Così la burocrazia sta uccidendo l'agricoltura

Tempi bibblici e spese astronomiche anche per spostare un ulivo

Così la burocrazia sta uccidendo l'agricoltura

Roma - La burocrazia è una gramigna che infesta il podere Italia. Se infatti la complicazione rappresenta una delle più pesanti palle al piede dell'economia italiana, nell'agricoltura questo è ancora più vero. Il settore primario infatti è rimasto finora ai margini degli interventi di semplificazione. Secondo i dati di Confagricoltura, per gli imprenditori agricoli cento giorni l'anno sono bruciati a fronteggiare la potente macchina sputacarte. «Mancata semplificazione normativa, lungaggini burocratiche, bassa qualità dei servizi pubblici e onerosità degli adempimenti, controlli asfissianti e non coordinati - elenca il presidente di Confagricoltura Mario Guidi - costringono l'imprenditore a sottrarre tempo e denaro ai compiti prioritari di un'impresa. I nostri imprenditori dovrebbero impegnare tutte le loro energie, ancor più nei periodi di crisi, a fare business e ad esportare a prezzi concorrenziali, a mantenere occupazione e non a combattere con i burocrati».
L'Academy di Confagricoltura ha raccolto alcune storie esemplari di malaburocazia applicata al settore primario. La prima è quella di Silvia Bergonzini, che ha impiegato quattro anni per la costruzione di un ricovero per gli attrezzi: 32 passaggi burocratici, 10 stop, 2 controlli, 3 cambi di dirigenti le cifre di un'odissea al termine della quale l'imprenditrice ha avuto il richiesto finanziamento (o finanzia-lento...) di 250mila euro, ma nel frattempo il 35 per cento della somma era stato eroso dai costi indiretti.
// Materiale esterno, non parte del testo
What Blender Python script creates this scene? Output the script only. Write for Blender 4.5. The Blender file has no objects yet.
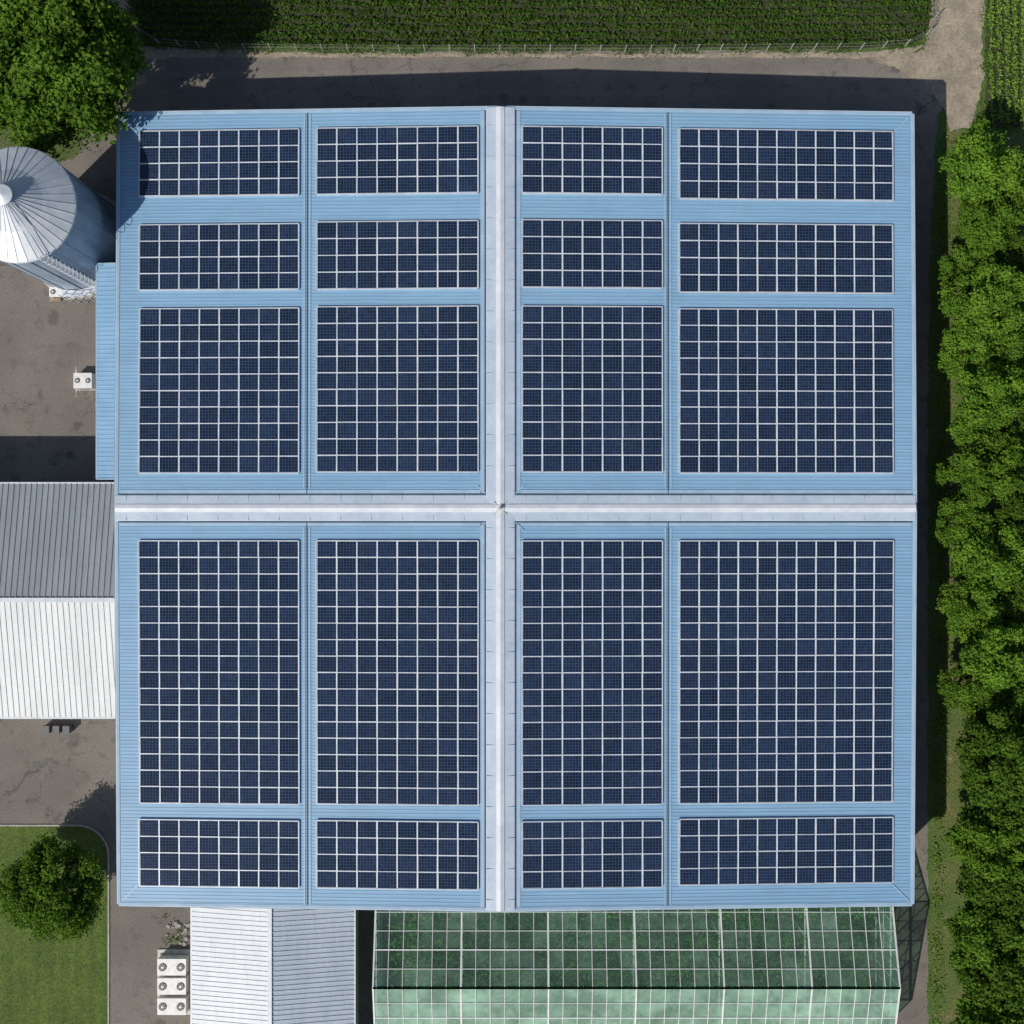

La seconda storia riguarda l'acquacoltura, un settore talmente condizionato dalla burocrazia che i costi per la concessione di uno specchio d'acqua di 500mila metri quadri può variare da una regione all'altra da 2240 a 885mila euro. Per questo l'imprenditore Salvatore Puglisi Cosentino sta combattendo una battaglia dal 2004 per avere parità di condizioni rispetto ai suoi concorrenti. Sergio Ricotta arriva da Velletri (Roma) e può raccontare la felliniana vicenda dello spostamento di un ulivo da una parte all'altra della sua azienda: tra scaricabarile da un ufficio all'altro e da un ente all'altro è durata 240 giorni. E un florivivaista si è visto recapitare una multa di 100mila euro per evasione fiscale per un errato confronto tra gli inventari di due anni successivi, peraltro nemmeno rilevante ai fini fiscali, e ha dovuto perdere tre giorni di lavoro per dimostrare le sue ragioni.
Ma la vera emergenza è che diventare imprenditore agricolo è difficilissimo, malgrado sia uno dei pochi settori in crescita.

Un giovane senza background che volesse diventare imprenditore agricolo si scontrerebbe con difficile accesso al credito, paralisi dei Piani di sviluppo rurale, strumenti di sostegno inadeguati o farraginosi. Braccia respinte dall'agricoltura.